=== Aim ===
Give all of the lines again exactly as they read.

=== Material ===
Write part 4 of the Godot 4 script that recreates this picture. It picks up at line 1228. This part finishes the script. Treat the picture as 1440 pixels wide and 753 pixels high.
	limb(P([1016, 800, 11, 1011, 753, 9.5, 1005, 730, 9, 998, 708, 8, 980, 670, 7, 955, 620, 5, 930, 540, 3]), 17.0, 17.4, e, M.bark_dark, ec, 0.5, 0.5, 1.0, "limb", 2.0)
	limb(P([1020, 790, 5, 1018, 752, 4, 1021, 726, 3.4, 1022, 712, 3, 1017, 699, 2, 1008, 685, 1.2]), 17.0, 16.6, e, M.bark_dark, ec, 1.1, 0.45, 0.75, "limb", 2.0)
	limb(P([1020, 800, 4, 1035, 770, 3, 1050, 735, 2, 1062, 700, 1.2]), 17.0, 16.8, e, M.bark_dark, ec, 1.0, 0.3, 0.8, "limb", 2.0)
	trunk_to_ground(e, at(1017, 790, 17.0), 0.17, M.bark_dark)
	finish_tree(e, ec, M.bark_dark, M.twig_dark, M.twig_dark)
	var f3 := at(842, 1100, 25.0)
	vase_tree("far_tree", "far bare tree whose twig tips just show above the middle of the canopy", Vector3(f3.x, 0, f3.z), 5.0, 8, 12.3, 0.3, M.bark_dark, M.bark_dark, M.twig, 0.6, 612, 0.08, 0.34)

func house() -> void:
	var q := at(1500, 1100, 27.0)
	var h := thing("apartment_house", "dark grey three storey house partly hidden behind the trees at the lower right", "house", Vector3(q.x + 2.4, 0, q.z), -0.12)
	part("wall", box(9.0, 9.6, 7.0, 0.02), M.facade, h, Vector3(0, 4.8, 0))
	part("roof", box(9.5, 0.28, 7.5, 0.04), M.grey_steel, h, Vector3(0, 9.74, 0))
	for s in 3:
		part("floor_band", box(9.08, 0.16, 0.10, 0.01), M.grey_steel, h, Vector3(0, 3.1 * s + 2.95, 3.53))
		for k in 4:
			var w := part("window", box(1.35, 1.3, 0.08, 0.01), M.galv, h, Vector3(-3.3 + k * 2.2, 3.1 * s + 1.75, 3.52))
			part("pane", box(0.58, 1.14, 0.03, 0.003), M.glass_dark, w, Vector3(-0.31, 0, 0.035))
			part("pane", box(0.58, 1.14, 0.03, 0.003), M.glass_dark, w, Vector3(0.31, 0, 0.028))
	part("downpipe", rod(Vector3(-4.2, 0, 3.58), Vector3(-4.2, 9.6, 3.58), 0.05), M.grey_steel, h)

=== Answer below ===
Write part 4 of the Godot 4 script that recreates this picture. It picks up at line 1228. This part finishes the script. Treat the picture as 1440 pixels wide and 753 pixels high.
	limb(P([1016, 800, 11, 1011, 753, 9.5, 1005, 730, 9, 998, 708, 8, 980, 670, 7, 955, 620, 5, 930, 540, 3]), 17.0, 17.4, e, M.bark_dark, ec, 0.5, 0.5, 1.0, "limb", 2.0)
	limb(P([1020, 790, 5, 1018, 752, 4, 1021, 726, 3.4, 1022, 712, 3, 1017, 699, 2, 1008, 685, 1.2]), 17.0, 16.6, e, M.bark_dark, ec, 1.1, 0.45, 0.75, "limb", 2.0)
	limb(P([1020, 800, 4, 1035, 770, 3, 1050, 735, 2, 1062, 700, 1.2]), 17.0, 16.8, e, M.bark_dark, ec, 1.0, 0.3, 0.8, "limb", 2.0)
	trunk_to_ground(e, at(1017, 790, 17.0), 0.17, M.bark_dark)
	finish_tree(e, ec, M.bark_dark, M.twig_dark, M.twig_dark)
	var f3 := at(842, 1100, 25.0)
	vase_tree("far_tree", "far bare tree whose twig tips just show above the middle of the canopy", Vector3(f3.x, 0, f3.z), 5.0, 8, 12.3, 0.3, M.bark_dark, M.bark_dark, M.twig, 0.6, 612, 0.08, 0.34)

func house() -> void:
	var q := at(1500, 1100, 27.0)
	var h := thing("apartment_house", "dark grey three storey house partly hidden behind the trees at the lower right", "house", Vector3(q.x + 2.4, 0, q.z), -0.12)
	part("wall", box(9.0, 9.6, 7.0, 0.02), M.facade, h, Vector3(0, 4.8, 0))
	part("roof", box(9.5, 0.28, 7.5, 0.04), M.grey_steel, h, Vector3(0, 9.74, 0))
	for s in 3:
		part("floor_band", box(9.08, 0.16, 0.10, 0.01), M.grey_steel, h, Vector3(0, 3.1 * s + 2.95, 3.53))
		for k in 4:
			var w := part("window", box(1.35, 1.3, 0.08, 0.01), M.galv, h, Vector3(-3.3 + k * 2.2, 3.1 * s + 1.75, 3.52))
			part("pane", box(0.58, 1.14, 0.03, 0.003), M.glass_dark, w, Vector3(-0.31, 0, 0.035))
			part("pane", box(0.58, 1.14, 0.03, 0.003), M.glass_dark, w, Vector3(0.31, 0, 0.028))
	part("downpipe", rod(Vector3(-4.2, 0, 3.58), Vector3(-4.2, 9.6, 3.58), 0.05), M.grey_steel, h)